February 10, 2021

Treat your Damn Self this Valentine’s Day.

Why the person you should be loving this Valentine’s Day is you.

When I became a mom for the first time, I did exactly what I was expected to do: give my entire self to this tiny human. 

That is what unconditional love is all about, isn’t it?

Fast-forward a year, and I had become a miserable, depleted, angry version of myself, forcing love from a place of bitterness and resentment instead of the authenticity and heart I had intended.

In the process of denying myself in order to give everything to my new daughter, I had shifted from “I get to love my baby” and turned it into “I have to love my baby.” The want became a should.

I had completely forgotten the most important thing about loving another person: you can only give love when you have love to give. The act of showing love has to be born from a place of fullness and generosity. If it’s not, then it is not an act of love; it’s an act of obligation.

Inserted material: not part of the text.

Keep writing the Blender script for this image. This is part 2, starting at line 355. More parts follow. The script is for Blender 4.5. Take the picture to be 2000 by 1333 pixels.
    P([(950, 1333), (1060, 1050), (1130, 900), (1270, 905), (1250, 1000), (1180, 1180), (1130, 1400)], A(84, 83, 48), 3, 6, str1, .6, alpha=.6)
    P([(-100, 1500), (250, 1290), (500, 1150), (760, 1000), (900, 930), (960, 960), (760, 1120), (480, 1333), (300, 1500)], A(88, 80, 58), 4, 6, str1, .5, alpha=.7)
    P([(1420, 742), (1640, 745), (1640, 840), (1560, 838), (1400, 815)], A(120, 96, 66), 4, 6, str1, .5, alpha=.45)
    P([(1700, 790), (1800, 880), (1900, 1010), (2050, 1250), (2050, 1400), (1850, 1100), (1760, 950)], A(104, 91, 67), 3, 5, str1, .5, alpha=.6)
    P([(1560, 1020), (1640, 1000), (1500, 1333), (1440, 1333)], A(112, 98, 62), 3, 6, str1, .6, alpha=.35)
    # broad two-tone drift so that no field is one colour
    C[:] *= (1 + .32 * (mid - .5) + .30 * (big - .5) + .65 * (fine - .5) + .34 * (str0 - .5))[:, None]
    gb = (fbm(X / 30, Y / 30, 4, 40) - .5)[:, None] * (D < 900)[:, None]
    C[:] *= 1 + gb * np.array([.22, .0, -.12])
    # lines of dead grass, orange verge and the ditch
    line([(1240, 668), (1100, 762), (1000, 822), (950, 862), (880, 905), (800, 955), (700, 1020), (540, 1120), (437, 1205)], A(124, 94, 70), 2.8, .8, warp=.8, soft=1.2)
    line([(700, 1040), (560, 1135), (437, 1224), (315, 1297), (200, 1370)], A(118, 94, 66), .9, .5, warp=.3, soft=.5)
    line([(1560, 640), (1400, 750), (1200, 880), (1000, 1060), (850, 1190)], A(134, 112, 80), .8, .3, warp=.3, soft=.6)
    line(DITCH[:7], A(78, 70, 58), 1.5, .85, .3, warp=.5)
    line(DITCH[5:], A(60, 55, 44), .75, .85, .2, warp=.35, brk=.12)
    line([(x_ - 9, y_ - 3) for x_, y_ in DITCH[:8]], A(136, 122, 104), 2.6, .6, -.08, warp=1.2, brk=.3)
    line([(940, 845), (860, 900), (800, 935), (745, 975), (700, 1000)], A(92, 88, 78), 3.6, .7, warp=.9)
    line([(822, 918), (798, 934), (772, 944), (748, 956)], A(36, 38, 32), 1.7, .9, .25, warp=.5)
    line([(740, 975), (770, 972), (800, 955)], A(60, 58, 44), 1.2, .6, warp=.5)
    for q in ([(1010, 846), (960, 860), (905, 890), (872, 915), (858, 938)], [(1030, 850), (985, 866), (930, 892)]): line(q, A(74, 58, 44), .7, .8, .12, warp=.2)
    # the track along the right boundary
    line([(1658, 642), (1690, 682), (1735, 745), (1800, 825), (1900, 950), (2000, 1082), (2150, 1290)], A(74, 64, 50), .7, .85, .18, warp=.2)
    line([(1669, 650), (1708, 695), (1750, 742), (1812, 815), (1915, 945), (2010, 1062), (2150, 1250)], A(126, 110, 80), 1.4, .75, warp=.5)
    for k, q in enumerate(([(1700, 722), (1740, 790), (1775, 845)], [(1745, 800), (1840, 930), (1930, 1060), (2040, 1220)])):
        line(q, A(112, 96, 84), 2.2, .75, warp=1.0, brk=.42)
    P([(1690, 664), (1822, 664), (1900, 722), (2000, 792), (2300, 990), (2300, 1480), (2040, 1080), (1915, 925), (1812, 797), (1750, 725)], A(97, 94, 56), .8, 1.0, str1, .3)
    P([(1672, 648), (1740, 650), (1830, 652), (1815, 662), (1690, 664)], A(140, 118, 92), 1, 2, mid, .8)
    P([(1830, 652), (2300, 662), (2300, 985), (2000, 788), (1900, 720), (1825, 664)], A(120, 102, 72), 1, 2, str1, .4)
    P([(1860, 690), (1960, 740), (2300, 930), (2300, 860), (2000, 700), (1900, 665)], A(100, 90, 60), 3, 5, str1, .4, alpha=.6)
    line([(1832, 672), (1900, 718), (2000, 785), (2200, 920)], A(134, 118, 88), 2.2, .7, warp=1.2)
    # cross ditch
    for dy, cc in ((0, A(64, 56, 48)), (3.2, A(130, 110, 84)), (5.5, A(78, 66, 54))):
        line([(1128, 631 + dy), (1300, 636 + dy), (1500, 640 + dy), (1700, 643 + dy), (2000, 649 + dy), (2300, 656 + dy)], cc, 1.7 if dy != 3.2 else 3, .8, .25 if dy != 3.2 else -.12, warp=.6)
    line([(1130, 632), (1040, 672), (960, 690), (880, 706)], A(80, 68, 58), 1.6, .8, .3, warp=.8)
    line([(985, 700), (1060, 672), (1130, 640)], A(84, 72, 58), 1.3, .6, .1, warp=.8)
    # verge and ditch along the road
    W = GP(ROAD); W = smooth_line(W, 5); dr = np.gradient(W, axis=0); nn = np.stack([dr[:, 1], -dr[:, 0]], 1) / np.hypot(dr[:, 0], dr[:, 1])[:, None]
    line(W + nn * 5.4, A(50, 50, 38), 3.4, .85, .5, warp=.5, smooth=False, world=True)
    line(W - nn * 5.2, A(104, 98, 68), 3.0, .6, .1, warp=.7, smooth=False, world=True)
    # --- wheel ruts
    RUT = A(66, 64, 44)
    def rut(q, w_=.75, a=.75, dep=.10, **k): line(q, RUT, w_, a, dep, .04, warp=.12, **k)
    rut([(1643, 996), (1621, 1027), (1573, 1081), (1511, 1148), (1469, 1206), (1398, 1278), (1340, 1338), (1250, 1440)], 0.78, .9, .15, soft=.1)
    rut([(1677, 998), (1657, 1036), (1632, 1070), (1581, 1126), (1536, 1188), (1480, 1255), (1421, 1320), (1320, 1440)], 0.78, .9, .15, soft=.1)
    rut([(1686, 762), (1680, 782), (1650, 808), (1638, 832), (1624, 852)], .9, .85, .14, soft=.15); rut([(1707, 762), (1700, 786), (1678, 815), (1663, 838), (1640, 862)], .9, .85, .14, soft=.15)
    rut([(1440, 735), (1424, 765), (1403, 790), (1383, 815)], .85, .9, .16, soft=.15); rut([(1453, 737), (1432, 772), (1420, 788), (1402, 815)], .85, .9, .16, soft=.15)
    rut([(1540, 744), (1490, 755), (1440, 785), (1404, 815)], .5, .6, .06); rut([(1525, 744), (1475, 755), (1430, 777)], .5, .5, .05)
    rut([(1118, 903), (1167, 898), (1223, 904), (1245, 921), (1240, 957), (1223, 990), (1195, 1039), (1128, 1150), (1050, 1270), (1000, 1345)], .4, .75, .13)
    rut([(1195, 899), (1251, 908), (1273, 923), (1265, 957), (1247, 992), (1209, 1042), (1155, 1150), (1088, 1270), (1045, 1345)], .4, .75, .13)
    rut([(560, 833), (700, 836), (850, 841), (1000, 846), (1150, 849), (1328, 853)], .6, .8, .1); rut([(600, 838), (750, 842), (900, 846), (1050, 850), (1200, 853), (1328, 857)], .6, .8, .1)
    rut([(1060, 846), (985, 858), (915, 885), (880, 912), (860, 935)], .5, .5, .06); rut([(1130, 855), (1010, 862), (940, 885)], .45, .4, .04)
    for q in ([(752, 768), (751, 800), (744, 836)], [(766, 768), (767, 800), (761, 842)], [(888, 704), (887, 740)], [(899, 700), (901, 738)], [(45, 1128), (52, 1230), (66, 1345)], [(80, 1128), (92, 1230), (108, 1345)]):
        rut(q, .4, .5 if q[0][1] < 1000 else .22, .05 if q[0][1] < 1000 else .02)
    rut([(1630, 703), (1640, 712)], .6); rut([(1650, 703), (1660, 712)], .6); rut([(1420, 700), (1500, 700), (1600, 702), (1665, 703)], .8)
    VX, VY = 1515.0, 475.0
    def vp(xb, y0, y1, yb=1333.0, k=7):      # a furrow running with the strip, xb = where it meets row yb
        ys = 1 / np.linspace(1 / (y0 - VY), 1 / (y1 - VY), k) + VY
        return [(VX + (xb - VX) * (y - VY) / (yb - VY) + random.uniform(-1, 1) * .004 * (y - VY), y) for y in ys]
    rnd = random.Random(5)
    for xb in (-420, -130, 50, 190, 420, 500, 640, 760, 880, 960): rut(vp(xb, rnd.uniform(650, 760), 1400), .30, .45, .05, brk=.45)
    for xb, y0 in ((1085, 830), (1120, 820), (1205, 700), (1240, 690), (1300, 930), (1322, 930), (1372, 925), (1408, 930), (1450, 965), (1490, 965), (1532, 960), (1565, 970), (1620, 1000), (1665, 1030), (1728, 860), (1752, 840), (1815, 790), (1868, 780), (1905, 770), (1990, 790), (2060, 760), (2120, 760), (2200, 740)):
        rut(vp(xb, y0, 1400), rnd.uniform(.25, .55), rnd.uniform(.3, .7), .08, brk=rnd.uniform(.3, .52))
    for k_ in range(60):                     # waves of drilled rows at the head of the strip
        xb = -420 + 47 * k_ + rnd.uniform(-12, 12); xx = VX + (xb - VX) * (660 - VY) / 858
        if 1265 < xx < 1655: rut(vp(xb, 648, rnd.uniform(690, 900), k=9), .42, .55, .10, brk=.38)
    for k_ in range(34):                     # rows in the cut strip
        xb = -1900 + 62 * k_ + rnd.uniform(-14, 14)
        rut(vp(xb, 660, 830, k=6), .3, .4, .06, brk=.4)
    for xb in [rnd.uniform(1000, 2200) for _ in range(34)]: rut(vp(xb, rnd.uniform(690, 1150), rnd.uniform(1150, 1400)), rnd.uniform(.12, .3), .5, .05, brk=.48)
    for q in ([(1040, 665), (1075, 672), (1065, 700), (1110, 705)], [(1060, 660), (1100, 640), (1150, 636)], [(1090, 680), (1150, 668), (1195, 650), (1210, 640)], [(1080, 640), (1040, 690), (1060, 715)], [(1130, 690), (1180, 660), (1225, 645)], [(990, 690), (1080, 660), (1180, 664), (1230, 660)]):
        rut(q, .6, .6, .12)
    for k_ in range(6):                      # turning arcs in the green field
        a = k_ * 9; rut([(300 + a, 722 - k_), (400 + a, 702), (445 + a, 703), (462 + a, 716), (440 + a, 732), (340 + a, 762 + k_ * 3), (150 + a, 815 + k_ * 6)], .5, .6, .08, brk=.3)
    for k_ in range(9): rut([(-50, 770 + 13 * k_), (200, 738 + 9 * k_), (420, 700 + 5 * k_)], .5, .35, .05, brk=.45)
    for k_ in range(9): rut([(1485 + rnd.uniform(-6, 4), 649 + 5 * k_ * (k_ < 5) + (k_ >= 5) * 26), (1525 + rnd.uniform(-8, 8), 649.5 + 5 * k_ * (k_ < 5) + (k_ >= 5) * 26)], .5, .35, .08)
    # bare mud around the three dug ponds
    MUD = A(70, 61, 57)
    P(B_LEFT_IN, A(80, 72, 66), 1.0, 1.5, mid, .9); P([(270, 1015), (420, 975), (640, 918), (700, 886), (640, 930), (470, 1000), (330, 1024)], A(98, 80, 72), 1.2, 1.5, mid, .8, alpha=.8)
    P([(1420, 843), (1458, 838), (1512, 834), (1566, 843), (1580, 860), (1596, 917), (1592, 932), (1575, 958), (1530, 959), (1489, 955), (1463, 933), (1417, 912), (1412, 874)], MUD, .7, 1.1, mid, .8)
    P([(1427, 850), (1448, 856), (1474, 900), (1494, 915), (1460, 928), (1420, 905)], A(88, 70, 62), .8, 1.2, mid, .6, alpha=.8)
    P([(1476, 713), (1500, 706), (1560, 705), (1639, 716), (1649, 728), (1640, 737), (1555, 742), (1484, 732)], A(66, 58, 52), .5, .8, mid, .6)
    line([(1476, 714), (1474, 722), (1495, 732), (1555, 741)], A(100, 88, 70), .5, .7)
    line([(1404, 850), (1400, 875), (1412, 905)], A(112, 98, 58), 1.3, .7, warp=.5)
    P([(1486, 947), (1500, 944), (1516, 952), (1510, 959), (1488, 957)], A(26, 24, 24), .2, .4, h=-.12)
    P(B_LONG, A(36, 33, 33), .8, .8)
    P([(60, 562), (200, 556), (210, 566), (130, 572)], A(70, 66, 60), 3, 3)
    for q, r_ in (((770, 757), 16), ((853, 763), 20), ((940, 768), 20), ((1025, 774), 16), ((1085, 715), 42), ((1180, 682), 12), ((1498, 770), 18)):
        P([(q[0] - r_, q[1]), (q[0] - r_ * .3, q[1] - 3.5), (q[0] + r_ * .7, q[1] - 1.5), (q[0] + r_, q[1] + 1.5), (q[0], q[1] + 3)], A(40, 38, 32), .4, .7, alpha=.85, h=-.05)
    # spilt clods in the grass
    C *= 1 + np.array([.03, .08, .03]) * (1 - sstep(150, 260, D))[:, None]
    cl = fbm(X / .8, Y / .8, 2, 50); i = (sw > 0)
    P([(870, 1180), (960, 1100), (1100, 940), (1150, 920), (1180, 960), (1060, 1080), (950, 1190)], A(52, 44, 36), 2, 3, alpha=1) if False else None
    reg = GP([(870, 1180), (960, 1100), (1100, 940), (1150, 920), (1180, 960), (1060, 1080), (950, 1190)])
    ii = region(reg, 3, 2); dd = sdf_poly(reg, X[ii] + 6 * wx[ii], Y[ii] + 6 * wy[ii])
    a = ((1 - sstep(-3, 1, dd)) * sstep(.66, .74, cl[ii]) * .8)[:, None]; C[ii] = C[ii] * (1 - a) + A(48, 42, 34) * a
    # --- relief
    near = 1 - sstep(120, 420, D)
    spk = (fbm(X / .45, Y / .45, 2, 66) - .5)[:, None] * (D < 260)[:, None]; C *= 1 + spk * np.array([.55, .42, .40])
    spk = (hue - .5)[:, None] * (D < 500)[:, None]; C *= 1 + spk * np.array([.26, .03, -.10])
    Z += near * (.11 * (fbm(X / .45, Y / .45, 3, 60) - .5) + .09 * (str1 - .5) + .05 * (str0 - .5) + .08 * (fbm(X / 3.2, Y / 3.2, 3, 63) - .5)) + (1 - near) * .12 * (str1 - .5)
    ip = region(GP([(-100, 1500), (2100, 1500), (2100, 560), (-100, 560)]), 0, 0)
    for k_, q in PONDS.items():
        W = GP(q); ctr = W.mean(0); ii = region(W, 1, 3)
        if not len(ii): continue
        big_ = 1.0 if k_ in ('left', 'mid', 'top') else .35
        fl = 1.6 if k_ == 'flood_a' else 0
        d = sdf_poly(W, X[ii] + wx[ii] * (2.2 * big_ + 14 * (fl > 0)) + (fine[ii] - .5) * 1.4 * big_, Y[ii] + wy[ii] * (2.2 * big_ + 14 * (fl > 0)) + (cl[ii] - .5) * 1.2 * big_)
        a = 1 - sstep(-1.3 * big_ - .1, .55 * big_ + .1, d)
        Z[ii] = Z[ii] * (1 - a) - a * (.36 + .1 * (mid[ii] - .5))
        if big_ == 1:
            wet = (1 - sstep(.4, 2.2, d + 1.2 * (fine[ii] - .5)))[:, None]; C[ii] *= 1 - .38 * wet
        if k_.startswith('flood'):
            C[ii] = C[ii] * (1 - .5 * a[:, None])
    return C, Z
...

I am still trying to build back the stores of energy and self-love that I stripped myself of, and my daughter is about to turn four.

So, why is it important to love yourself first?

You cannot drive on an empty tank.

You cannot pour from an empty cup.

Put your own mask on before assisting others.

You cannot call from a dead phone.

We can use endless metaphors to describe the rational reasoning behind why we need to care for ourselves before caring for others. And yet, we still neglect our own needs in favor of the needs of everyone else.

Part of this has to do with the denial of our own needs in the first place.

When I ask my clients, “What are your needs?” the answer I get 99 percent of the time sounds something like, “I need water, food, and shelter.” That’s it. Those are all the needs we believe deserve to be fulfilled.

But let’s look at what a need actually is. A need is something that you require in order to operate as your best self. So, absolutely, you need water, food, and shelter to function at your best. But what else do you need?

I am an introvert. If I am exposed to too much social stimulation without a period of isolation, I struggle. I get overwhelmed, tired, irritable with my family, and my productivity suffers. Without some alone time to recharge, I cannot operate at my best. Time to recharge is something I need.

Sadly, somewhere along the way, we were taught that to have needs beyond those that make survival possible is “selfish.” After all, there are so many worse off than us.

But the world cannot survive without our ability to thrive.

Think about it. If parents never allowed themselves to fill their cups and all they ever experienced was depletion, anger, resentment, and fatigue, fewer and fewer adults would choose to procreate. What’s more, the children we do raise would be at the constant receiving end of this anger and resentment, which does not allow for a healthy population.

From a professional standpoint, you come to the table with a talent, a strength, a capability that requires your fullest potential in order to thrive. You need an environment supportive of your needs in order for your unique abilities to flourish.

Bring to mind your role model—the person you admire most. Would that person have been able to achieve what they have achieved without their needs (beyond food, water, and shelter) being met?

Crisis self-care vs. sustained self-care

We have damaged ourselves over years and years of self-neglect. Most of us are operating from a place of crisis-response. We care for ourselves only in reaction to an event. As such, in those times, we might fill our cup an eighth of the way. This will make us feel a little better, but how quickly does that eighth get used up again?

What we need to do is get the cup to overflowing. This takes a deliberate effort to care for ourselves, not just in times of crisis but on a sustained basis. It’s about having a maintenance self-care plan, not just a state-of-emergency self-care plan.

This will take time. What it will also take is a significant mindset shift. We need to move away from thinking that self-care is self-indulgent to self-care is essential.

What would you prefer? To be of service to others from a place of anger, bitterness, and resentment? Or to be of service to others from a place of authentic love, compassion, and generosity. Self-care determines this difference.

So, how can you show yourself love this Valentine’s Day? How can you put yourself at the top of your priority list? What can you do to fill your cup, not just to an eighth, but to overflowing?